Reproduce exactly the section that begins at the line containing "cstrip('recessed_panel', -168.5, -82, YB" and ends at the line containing "cstrip('recessed_panel', -7, 0, YB", both lines included; omit all other lines.

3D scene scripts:
[START]

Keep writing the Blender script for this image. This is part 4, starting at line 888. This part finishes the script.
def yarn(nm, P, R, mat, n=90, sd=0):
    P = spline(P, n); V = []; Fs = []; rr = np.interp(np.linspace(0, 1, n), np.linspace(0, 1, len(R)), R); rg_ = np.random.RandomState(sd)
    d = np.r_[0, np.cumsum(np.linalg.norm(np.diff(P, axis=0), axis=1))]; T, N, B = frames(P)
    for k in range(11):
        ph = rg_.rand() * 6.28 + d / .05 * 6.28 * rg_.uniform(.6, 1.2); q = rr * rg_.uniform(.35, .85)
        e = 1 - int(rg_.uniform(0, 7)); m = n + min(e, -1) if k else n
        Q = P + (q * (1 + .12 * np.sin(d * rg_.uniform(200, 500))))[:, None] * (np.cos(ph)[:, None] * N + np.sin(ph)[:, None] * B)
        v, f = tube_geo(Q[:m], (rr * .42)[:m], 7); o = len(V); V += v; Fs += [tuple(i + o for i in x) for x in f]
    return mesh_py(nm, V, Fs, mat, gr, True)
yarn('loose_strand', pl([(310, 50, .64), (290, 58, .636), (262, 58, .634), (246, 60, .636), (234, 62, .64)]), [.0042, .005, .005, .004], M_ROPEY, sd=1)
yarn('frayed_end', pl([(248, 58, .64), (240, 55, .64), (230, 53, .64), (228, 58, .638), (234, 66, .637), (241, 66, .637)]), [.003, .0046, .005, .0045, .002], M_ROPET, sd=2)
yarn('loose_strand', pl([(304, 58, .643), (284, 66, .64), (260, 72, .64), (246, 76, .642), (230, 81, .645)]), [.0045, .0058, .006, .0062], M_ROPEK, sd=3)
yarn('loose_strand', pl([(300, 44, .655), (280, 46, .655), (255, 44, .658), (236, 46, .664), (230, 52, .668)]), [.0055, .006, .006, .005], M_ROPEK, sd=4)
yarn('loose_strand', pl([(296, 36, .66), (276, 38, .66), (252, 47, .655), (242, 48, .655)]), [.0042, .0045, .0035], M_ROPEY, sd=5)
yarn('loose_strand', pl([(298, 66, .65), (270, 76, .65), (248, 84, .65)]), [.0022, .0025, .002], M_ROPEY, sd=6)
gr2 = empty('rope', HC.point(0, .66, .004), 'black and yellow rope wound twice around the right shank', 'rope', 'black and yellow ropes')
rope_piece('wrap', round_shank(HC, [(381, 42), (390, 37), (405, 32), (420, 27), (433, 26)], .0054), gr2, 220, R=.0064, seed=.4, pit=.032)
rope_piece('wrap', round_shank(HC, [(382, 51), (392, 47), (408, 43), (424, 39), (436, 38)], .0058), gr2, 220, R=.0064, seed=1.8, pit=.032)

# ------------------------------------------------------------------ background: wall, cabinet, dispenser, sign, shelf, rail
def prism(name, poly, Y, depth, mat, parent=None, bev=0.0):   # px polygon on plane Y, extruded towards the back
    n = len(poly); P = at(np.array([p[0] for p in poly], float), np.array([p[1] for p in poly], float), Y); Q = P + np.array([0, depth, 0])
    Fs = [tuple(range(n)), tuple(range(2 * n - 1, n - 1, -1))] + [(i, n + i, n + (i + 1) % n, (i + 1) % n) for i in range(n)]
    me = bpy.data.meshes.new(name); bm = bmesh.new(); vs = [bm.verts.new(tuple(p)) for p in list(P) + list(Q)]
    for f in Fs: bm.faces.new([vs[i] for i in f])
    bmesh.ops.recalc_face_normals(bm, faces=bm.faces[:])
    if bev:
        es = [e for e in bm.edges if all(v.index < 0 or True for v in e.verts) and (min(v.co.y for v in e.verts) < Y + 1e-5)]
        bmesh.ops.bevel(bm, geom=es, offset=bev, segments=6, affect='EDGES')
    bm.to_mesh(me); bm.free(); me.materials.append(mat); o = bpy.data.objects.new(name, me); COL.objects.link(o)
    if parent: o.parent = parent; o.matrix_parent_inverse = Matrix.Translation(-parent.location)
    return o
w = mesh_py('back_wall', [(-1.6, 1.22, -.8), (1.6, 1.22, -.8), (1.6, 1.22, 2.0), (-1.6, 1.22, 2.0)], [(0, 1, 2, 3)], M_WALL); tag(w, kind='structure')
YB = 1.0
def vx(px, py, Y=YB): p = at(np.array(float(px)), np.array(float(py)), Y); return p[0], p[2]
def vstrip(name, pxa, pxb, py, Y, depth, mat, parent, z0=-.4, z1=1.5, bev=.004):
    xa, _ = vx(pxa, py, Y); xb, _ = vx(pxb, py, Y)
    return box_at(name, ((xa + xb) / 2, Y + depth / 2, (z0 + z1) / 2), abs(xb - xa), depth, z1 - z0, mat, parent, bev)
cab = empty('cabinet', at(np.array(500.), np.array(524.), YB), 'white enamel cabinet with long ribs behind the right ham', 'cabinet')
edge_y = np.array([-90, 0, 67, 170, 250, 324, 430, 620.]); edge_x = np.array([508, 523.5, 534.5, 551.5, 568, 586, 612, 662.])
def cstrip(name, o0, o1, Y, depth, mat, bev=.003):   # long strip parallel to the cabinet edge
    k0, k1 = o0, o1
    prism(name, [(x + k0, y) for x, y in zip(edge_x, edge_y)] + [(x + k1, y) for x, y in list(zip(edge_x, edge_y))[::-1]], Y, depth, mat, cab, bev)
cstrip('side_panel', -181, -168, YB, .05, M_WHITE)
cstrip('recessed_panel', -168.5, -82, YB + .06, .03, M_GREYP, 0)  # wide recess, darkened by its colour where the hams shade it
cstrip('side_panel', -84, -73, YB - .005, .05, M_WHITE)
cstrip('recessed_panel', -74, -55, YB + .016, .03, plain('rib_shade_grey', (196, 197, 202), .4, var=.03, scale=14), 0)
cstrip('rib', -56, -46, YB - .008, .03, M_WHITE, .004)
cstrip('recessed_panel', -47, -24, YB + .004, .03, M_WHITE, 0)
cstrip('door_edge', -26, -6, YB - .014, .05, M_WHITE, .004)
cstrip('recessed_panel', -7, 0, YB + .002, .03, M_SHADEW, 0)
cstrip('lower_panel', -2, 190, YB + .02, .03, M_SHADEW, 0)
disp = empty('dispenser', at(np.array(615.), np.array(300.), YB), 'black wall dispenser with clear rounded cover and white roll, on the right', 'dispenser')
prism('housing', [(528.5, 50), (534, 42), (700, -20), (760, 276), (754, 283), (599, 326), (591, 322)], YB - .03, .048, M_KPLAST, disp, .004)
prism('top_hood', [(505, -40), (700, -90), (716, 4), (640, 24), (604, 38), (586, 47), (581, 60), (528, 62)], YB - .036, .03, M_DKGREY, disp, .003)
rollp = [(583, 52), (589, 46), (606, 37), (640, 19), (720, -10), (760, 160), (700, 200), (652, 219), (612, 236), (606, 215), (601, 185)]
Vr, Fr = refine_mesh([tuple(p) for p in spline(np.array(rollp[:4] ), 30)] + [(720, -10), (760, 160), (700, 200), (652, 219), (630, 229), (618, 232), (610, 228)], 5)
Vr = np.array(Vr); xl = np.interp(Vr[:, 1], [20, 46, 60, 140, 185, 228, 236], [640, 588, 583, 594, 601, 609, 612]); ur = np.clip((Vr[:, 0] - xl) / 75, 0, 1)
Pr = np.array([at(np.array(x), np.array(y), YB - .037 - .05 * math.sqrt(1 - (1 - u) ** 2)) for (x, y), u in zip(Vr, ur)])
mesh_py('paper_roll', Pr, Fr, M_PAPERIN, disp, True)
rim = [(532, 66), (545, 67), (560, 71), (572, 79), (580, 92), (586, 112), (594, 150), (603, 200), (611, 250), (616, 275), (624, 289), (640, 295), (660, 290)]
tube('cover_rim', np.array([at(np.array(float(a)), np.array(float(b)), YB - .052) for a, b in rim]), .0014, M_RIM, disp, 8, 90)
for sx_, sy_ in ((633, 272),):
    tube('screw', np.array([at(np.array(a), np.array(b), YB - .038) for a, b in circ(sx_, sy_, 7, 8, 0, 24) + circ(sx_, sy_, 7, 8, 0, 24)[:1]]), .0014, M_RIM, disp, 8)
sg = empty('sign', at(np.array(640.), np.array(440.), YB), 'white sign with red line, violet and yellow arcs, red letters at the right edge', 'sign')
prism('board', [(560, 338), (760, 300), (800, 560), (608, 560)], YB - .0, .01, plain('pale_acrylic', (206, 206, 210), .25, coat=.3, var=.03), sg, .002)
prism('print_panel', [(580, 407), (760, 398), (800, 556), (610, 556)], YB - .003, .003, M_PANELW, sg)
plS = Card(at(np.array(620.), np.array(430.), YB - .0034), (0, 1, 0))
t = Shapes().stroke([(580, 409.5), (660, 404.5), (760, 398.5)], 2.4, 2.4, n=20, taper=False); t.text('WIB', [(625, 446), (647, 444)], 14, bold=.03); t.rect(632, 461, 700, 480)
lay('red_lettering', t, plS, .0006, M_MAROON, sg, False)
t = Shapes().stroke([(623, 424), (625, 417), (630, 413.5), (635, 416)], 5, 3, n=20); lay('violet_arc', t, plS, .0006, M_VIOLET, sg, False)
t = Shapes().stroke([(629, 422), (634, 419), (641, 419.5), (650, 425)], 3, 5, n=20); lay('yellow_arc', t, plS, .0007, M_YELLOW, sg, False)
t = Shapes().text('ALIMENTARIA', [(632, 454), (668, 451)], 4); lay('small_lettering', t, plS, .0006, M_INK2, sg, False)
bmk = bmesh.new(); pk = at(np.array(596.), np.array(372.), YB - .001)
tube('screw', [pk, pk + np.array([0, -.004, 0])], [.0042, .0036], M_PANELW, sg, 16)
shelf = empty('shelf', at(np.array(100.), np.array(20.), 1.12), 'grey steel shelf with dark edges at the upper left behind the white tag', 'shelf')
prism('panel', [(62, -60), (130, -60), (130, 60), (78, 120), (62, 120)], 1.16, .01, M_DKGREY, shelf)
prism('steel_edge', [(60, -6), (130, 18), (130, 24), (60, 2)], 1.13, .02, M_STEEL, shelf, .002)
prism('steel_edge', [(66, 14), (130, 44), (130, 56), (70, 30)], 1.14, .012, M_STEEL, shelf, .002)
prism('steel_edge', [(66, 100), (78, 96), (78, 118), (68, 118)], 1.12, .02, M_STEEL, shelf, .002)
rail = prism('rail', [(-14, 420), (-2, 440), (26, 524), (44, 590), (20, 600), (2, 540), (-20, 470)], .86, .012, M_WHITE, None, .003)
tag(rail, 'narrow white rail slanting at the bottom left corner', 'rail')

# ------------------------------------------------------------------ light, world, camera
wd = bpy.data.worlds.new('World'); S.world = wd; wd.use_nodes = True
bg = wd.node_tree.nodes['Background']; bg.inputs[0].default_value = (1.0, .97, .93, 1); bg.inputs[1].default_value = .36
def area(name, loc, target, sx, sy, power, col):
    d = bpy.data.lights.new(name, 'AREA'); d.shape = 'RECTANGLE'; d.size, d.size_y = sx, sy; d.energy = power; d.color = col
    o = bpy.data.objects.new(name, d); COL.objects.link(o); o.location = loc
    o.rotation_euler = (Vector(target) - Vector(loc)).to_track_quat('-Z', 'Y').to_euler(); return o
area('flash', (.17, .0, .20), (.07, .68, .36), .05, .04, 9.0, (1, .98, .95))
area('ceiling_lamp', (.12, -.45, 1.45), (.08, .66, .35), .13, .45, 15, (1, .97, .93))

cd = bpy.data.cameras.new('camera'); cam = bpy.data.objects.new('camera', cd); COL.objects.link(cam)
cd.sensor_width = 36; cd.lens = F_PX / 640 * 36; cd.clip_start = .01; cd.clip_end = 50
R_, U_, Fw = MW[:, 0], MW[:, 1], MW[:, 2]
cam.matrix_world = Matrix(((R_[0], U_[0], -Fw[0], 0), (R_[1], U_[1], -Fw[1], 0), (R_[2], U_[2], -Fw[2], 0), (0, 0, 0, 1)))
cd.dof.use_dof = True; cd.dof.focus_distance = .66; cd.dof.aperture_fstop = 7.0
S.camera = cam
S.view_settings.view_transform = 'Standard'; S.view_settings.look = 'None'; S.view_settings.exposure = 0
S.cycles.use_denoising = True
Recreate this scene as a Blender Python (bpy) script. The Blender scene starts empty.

[END]

- Task result
cstrip('recessed_panel', -168.5, -82, YB + .06, .03, M_GREYP, 0)  # wide recess, darkened by its colour where the hams shade it
cstrip('side_panel', -84, -73, YB - .005, .05, M_WHITE)
cstrip('recessed_panel', -74, -55, YB + .016, .03, plain('rib_shade_grey', (196, 197, 202), .4, var=.03, scale=14), 0)
cstrip('rib', -56, -46, YB - .008, .03, M_WHITE, .004)
cstrip('recessed_panel', -47, -24, YB + .004, .03, M_WHITE, 0)
cstrip('door_edge', -26, -6, YB - .014, .05, M_WHITE, .004)
cstrip('recessed_panel', -7, 0, YB + .002, .03, M_SHADEW, 0)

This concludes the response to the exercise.